Nella fotografia di Erwitt Krusciov – Nixon 1959, durante una discussione molto concitata, il vicepresidente americano punta il dito indice contro il presidente sovietico, toccandogli persino il petto. I diplomatici in sala osservano la scena con vera “professionalità”, come se volessero studiare i due antagonisti. Erwitt ironizza sullo storicismo dell’orgoglio americano. Se Nixon punta l’indice contro Krusciov, quest’ultimo pare “d’una freddezza intangibile”, avendo gli occhi chiusi. E’ comune pensare che la “vecchia oligarchia” del P.C.U.S. prendesse decisioni in via quasi “segreta”, contro il protagonismo del presidenzialismo americano. Si conosce anche la freddezza naturale degli inverni moscoviti, in fondo… Lo scatto in bianconero di Erwitt fa risaltare la mano di Nixon, contro gli abiti intorno. Questa si percepirebbe come una pistola, pronta a sparare (simbolicamente, giustificando la solita “epopea western” della società americana).
Nella fotografia U.S.A. New Jersey 1954, Erwitt inquadra in primo piano un parcometro, il quale si lascia dietro (sullo sfondo) una fila di “stendibiancheria urbani” (coi palazzi posti uno innanzi all’altro, lungo la strada). Al centro, vediamo un lampione. Col parcometro, le automobili si lasciano in ordine. L’ironia riguarda l’impossibilità persino di vedere lo sfondo, interamente occupato dalla biancheria al sole. Manco il lampione saprebbe “suonare la sveglia”, mettendo “in riga” il senso civico veramente scarso di chi abita i palazzi. L’ironia del fotografo diventerà “crepuscolare”. L’utilitarismo d’appendere gli abiti personali in strada letteralmente nasconde qualsiasi “profondità di pensiero”. Tutti ripetono banalmente il medesimo gesto. I palazzi sono abitati da molte persone. Ma il disordine sullo sfondo (mistificato dal pensiero per cui ‹ se gli altri mettono gli abiti in strada, allora lo faccio anch’io, e non protesto mica! ›) sembra “strozzare” la vitalità civica. Il parcometro paradossalmente si percepirebbe in via meno “rigida”, alla fine.

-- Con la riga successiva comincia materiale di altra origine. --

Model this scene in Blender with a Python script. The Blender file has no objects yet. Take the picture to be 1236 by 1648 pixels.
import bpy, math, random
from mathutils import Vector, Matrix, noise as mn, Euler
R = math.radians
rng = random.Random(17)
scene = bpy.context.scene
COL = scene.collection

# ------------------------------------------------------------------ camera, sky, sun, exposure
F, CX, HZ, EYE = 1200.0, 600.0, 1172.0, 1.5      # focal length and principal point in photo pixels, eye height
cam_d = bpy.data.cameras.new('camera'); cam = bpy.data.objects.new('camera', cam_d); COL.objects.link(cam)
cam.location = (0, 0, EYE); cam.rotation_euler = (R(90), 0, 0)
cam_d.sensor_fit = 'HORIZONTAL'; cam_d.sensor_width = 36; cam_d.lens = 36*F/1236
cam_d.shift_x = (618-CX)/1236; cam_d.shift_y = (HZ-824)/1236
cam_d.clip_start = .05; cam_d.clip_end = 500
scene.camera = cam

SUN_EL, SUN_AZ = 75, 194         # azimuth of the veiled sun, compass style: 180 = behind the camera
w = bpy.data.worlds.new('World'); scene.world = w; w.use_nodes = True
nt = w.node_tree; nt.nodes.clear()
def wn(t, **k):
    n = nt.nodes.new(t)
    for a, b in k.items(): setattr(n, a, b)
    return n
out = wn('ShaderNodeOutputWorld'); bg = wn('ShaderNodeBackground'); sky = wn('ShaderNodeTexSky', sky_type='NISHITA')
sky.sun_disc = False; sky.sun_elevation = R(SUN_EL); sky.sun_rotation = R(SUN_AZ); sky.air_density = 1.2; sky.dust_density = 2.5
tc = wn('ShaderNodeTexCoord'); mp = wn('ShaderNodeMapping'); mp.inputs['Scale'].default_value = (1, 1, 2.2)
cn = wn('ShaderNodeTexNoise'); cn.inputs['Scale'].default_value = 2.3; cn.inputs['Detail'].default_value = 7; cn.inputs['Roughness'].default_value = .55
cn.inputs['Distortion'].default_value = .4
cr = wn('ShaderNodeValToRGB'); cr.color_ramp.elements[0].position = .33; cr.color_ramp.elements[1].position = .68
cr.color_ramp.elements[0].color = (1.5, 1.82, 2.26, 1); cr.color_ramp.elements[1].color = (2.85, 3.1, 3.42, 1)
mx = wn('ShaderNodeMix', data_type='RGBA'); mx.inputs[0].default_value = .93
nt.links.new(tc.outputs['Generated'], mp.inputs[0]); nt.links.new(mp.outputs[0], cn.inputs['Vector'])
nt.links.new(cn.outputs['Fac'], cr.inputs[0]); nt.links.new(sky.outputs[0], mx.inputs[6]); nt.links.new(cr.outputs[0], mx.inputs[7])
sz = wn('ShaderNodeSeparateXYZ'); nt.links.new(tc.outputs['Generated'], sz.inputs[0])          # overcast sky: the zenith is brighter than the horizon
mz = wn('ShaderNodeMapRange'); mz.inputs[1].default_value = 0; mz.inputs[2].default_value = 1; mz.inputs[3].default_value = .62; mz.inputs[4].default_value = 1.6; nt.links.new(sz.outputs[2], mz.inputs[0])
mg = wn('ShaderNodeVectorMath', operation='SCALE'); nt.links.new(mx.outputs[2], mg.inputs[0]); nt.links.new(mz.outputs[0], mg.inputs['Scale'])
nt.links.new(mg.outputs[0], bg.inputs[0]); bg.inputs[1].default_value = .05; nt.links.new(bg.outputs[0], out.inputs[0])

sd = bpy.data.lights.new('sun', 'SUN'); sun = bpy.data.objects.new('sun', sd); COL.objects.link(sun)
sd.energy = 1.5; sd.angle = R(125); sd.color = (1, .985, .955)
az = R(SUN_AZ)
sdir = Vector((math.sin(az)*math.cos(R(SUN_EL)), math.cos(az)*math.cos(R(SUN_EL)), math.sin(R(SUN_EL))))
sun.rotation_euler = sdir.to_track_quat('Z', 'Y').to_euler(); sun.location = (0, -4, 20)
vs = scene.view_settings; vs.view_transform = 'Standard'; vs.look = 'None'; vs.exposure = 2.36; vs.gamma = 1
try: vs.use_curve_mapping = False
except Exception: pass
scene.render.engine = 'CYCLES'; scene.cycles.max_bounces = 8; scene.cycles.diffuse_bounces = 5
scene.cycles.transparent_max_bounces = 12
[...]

Nella fotografia Museo del Prado 1995, Erwitt ironizza sullo stereotipo dello “sguardo maschile sempre a caccia di sesso”. A sinistra, c’è una donna sola. Lei guarda il famoso dipinto di Goya Maja vestida. Invece a destra c’è un gruppetto di uomini. Loro guardano il dipinto accanto: l’ancor più famosa Maja desnuda, sempre di Goya. L’ironia di Erwitt in tal caso si percepisce davvero come “buona” (suscitando una sana “simpatia”). Il gruppetto di uomini “va diretto sull’immagine nuda, rinunciando a quella vestita”. Ma ciò accade al museo, innanzi a quadri che per la storia dell’arte sono dei capolavori assoluti. Noi guardiamo con favore alla volontà di farsi una cultura, specialmente in via umanistica (contro il pragmatismo della mera tecnologia). Nella fotografia Museo del Prado 1995, l’ironia di Erwitt calerebbe sopra l’uomo che abbia scelto di “indagare” la sua storia, volendo “ri-viverla” in prima persona (attivamente). E’ qualcosa che percepiamo semplicemente “in simpatia”.